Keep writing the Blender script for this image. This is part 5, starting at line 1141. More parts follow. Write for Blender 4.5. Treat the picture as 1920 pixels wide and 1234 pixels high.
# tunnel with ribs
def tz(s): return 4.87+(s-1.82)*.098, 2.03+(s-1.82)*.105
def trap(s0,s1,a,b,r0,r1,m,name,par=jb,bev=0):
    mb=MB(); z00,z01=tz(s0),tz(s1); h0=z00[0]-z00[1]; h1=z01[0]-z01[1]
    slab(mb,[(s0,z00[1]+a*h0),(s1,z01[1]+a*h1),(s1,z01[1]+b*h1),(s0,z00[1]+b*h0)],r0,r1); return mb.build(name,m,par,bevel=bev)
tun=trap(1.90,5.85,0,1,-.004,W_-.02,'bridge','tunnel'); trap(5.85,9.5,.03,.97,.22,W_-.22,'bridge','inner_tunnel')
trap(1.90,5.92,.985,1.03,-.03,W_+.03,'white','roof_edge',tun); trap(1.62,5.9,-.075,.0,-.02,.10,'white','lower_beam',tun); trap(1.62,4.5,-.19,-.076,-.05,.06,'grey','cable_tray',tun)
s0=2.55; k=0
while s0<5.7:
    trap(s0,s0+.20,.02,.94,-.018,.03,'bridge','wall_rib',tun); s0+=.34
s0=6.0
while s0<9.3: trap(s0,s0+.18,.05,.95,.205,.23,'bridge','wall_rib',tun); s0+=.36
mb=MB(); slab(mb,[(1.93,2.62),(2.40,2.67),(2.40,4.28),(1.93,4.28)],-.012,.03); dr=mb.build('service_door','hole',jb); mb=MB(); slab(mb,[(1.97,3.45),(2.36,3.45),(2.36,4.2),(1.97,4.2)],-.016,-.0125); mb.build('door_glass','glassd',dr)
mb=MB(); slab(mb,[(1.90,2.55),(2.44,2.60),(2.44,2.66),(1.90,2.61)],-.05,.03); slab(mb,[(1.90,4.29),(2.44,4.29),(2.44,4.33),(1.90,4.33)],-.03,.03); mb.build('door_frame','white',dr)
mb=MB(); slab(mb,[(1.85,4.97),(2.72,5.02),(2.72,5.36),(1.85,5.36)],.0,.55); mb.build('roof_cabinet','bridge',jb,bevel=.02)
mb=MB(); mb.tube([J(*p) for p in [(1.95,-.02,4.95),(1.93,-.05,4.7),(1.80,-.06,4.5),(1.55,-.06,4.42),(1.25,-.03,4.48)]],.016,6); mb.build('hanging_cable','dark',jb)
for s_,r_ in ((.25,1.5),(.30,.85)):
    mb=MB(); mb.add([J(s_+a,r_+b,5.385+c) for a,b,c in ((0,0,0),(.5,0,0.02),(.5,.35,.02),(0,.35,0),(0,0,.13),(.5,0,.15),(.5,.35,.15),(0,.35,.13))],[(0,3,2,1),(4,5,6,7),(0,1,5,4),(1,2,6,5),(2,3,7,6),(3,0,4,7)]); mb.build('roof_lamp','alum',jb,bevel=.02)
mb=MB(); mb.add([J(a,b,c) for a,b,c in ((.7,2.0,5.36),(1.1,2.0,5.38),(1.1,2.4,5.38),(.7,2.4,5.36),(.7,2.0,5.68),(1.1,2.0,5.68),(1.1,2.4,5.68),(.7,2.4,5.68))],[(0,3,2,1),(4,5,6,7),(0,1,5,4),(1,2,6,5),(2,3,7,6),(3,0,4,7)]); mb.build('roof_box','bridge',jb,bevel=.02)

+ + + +

### Exercise goal
Reproduce the listing in full. Keep it exactly as written.

### Solution to this exercise
Keep writing the Blender script for this image. This is part 5, starting at line 1141. More parts follow. Write for Blender 4.5. Treat the picture as 1920 pixels wide and 1234 pixels high.
# tunnel with ribs
def tz(s): return 4.87+(s-1.82)*.098, 2.03+(s-1.82)*.105
def trap(s0,s1,a,b,r0,r1,m,name,par=jb,bev=0):
    mb=MB(); z00,z01=tz(s0),tz(s1); h0=z00[0]-z00[1]; h1=z01[0]-z01[1]
    slab(mb,[(s0,z00[1]+a*h0),(s1,z01[1]+a*h1),(s1,z01[1]+b*h1),(s0,z00[1]+b*h0)],r0,r1); return mb.build(name,m,par,bevel=bev)
tun=trap(1.90,5.85,0,1,-.004,W_-.02,'bridge','tunnel'); trap(5.85,9.5,.03,.97,.22,W_-.22,'bridge','inner_tunnel')
trap(1.90,5.92,.985,1.03,-.03,W_+.03,'white','roof_edge',tun); trap(1.62,5.9,-.075,.0,-.02,.10,'white','lower_beam',tun); trap(1.62,4.5,-.19,-.076,-.05,.06,'grey','cable_tray',tun)
s0=2.55; k=0
while s0<5.7:
    trap(s0,s0+.20,.02,.94,-.018,.03,'bridge','wall_rib',tun); s0+=.34
s0=6.0
while s0<9.3: trap(s0,s0+.18,.05,.95,.205,.23,'bridge','wall_rib',tun); s0+=.36
mb=MB(); slab(mb,[(1.93,2.62),(2.40,2.67),(2.40,4.28),(1.93,4.28)],-.012,.03); dr=mb.build('service_door','hole',jb); mb=MB(); slab(mb,[(1.97,3.45),(2.36,3.45),(2.36,4.2),(1.97,4.2)],-.016,-.0125); mb.build('door_glass','glassd',dr)
mb=MB(); slab(mb,[(1.90,2.55),(2.44,2.60),(2.44,2.66),(1.90,2.61)],-.05,.03); slab(mb,[(1.90,4.29),(2.44,4.29),(2.44,4.33),(1.90,4.33)],-.03,.03); mb.build('door_frame','white',dr)
mb=MB(); slab(mb,[(1.85,4.97),(2.72,5.02),(2.72,5.36),(1.85,5.36)],.0,.55); mb.build('roof_cabinet','bridge',jb,bevel=.02)
mb=MB(); mb.tube([J(*p) for p in [(1.95,-.02,4.95),(1.93,-.05,4.7),(1.80,-.06,4.5),(1.55,-.06,4.42),(1.25,-.03,4.48)]],.016,6); mb.build('hanging_cable','dark',jb)
for s_,r_ in ((.25,1.5),(.30,.85)):
    mb=MB(); mb.add([J(s_+a,r_+b,5.385+c) for a,b,c in ((0,0,0),(.5,0,0.02),(.5,.35,.02),(0,.35,0),(0,0,.13),(.5,0,.15),(.5,.35,.15),(0,.35,.13))],[(0,3,2,1),(4,5,6,7),(0,1,5,4),(1,2,6,5),(2,3,7,6),(3,0,4,7)]); mb.build('roof_lamp','alum',jb,bevel=.02)
mb=MB(); mb.add([J(a,b,c) for a,b,c in ((.7,2.0,5.36),(1.1,2.0,5.38),(1.1,2.4,5.38),(.7,2.4,5.36),(.7,2.0,5.68),(1.1,2.0,5.68),(1.1,2.4,5.68),(.7,2.4,5.68))],[(0,3,2,1),(4,5,6,7),(0,1,5,4),(1,2,6,5),(2,3,7,6),(3,0,4,7)]); mb.build('roof_box','bridge',jb,bevel=.02)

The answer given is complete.